Given the answer above, I think it is clear that building it as a module will
most likely defeat the intent of it.

Currenlty it is build as a module by Debian kernel default.

Modules load through /etc/modprobe.d or /usr/lib/modules-load.d/ are load at at much later time than initial entropy pool seeding.

I wouldn’t know how that would be possible. Please elaborate / link to references.

Citation required.

Following whatever version Debian uses. Depending on which version of Debian will be used as basis for Whonix. No systemd version specialties.

At time of writing Debian -- Details of package systemd in buster is 241-7~deb10u2.

Quote Chapter 5. Issues to be aware of for buster

5.1.4. Daemons fail to start or system appears to hang during boot

Due to systemd needing entropy during boot and the kernel treating such calls as blocking when available entropy is low, the system may hang for minutes to hours until the randomness subsystem is sufficiently initialized ( random: crng init done ). For amd64 systems supporting the RDRAND instruction this issue is avoided by the Debian kernel using this instruction by default ( CONFIG_RANDOM_TRUST_CPU ).

Non- amd64 systems and some types of virtual machines need to provide a different source of entropy to continue fast booting. haveged has been chosen for this within the Debian Installer project and may be a valid option if hardware entropy is not available on the system.
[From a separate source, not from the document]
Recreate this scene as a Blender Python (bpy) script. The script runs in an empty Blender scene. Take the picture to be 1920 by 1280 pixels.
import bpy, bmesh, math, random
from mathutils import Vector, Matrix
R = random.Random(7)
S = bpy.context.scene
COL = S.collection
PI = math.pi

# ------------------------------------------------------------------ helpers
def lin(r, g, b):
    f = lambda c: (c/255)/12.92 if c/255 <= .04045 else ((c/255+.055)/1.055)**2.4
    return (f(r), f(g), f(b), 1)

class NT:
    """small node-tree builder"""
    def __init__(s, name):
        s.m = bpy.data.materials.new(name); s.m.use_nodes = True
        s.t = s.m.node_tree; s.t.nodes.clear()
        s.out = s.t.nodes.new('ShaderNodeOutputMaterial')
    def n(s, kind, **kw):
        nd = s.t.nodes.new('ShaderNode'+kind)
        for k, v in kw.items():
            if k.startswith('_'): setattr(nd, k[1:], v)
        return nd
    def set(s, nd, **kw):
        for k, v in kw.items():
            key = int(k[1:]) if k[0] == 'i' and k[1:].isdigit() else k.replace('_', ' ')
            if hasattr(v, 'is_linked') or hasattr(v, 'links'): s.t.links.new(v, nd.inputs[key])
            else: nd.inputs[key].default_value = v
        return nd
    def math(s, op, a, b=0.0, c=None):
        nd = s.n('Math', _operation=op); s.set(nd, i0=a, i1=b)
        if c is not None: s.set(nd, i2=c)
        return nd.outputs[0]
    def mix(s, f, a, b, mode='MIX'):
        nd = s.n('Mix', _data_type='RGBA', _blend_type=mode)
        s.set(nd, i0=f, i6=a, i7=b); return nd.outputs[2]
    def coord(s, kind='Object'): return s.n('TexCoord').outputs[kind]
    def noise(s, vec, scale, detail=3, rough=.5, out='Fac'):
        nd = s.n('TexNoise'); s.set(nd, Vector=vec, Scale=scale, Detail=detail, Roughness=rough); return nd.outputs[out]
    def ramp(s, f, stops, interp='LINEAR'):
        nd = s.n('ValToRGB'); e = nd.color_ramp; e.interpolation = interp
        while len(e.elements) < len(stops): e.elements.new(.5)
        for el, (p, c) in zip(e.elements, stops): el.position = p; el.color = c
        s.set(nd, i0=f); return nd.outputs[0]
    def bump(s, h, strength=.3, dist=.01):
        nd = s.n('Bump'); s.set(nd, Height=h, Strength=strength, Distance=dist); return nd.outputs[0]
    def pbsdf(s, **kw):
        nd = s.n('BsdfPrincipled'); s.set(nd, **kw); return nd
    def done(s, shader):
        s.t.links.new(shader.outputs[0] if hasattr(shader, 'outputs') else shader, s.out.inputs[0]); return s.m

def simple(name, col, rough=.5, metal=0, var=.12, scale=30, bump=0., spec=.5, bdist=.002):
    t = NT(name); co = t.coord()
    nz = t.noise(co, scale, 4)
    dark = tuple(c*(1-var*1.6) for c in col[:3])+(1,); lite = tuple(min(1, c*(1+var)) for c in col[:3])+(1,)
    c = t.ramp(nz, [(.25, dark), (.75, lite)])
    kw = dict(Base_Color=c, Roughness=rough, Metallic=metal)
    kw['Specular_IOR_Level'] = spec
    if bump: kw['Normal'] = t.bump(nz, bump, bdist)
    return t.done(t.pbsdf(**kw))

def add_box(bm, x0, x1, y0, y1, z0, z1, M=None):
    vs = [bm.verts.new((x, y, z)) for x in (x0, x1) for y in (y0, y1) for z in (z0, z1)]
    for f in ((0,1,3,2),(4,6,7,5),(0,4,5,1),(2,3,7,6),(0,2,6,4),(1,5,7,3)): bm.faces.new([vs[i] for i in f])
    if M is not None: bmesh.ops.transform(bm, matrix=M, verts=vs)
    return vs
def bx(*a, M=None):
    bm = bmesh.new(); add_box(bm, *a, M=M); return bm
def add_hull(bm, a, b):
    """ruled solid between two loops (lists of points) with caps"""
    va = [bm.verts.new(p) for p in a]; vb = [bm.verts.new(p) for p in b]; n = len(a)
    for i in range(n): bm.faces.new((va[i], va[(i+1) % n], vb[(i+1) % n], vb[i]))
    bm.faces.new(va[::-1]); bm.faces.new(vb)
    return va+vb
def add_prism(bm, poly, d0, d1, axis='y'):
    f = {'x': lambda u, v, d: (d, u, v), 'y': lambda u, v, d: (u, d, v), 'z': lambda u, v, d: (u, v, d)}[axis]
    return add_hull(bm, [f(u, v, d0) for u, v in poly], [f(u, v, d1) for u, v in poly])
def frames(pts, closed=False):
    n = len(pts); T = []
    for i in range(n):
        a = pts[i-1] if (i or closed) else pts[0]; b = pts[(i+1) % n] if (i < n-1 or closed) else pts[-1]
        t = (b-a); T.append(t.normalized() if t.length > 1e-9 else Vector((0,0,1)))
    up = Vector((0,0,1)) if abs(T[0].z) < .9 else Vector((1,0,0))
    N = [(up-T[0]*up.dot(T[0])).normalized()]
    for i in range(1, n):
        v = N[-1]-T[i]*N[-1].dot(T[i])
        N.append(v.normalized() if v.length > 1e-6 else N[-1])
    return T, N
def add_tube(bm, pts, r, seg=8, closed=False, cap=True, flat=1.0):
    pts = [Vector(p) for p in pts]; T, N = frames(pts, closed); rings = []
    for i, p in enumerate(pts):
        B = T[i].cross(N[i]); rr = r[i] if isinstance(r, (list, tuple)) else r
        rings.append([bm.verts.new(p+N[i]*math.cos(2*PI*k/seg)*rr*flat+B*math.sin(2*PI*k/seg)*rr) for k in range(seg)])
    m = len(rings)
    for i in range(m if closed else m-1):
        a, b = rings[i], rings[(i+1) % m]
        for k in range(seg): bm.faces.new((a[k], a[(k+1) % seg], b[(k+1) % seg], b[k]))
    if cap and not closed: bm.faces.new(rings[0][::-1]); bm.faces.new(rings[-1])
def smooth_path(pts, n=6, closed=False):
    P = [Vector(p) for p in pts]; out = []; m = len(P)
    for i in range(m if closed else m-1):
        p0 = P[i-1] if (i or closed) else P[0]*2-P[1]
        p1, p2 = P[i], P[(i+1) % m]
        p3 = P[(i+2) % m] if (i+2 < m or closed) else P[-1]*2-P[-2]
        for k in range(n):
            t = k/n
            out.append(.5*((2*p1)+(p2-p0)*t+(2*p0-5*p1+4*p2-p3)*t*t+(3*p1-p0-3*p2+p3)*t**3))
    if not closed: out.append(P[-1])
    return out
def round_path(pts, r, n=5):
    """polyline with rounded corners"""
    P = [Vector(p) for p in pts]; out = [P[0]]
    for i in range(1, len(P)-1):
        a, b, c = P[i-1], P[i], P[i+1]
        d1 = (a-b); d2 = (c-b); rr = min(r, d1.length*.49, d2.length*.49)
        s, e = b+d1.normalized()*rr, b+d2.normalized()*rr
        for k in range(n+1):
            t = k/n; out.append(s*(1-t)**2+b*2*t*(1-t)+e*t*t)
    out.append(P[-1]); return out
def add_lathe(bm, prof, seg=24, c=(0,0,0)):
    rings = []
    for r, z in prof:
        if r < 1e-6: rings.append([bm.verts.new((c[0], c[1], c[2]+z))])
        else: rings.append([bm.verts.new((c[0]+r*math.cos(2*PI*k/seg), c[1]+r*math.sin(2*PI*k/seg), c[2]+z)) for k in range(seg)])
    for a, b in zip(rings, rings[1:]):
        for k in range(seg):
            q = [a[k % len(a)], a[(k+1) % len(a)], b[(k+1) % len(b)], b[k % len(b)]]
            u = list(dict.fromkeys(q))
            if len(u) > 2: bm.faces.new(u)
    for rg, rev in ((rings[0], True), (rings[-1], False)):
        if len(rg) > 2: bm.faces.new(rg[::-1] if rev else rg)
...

On virtual machines consider forwarding entropy from the host to the VMs via virtio_rng .

If you read this after upgrading a remote system to buster, ping the system on the network continuously as this adds entropy to the randomness pool and the system will eventually be reachable by ssh again.

See the wiki and DLange’s overview of the issue for other options.

This might have slipped through. People might not have seen the consequences of that change. We should write a Debian bug report asking them to disable CONFIG_RANDOM_TRUST_CPU for non-cloud environments. Here is a list of sources which may be good to be quoted to make a convincing argument:

@Patrick, thank you for the solid reply
I was wrong about Debian’s reasoning; the systemd issue was just a bug for certain workloads.
from (Debian’s) wiki page, they included CONFIG_RANDOM_TRUST_CPU to help with long boot delays
I was mistaken about the entropy gathering and did not want to mislead anyone, sorry about the mixup

Linux 5.6 introduces a kconfig for non-blocking /random for boot though blocking afterwards is still possible. Optimally Debian enables it while disabling hwrng trust.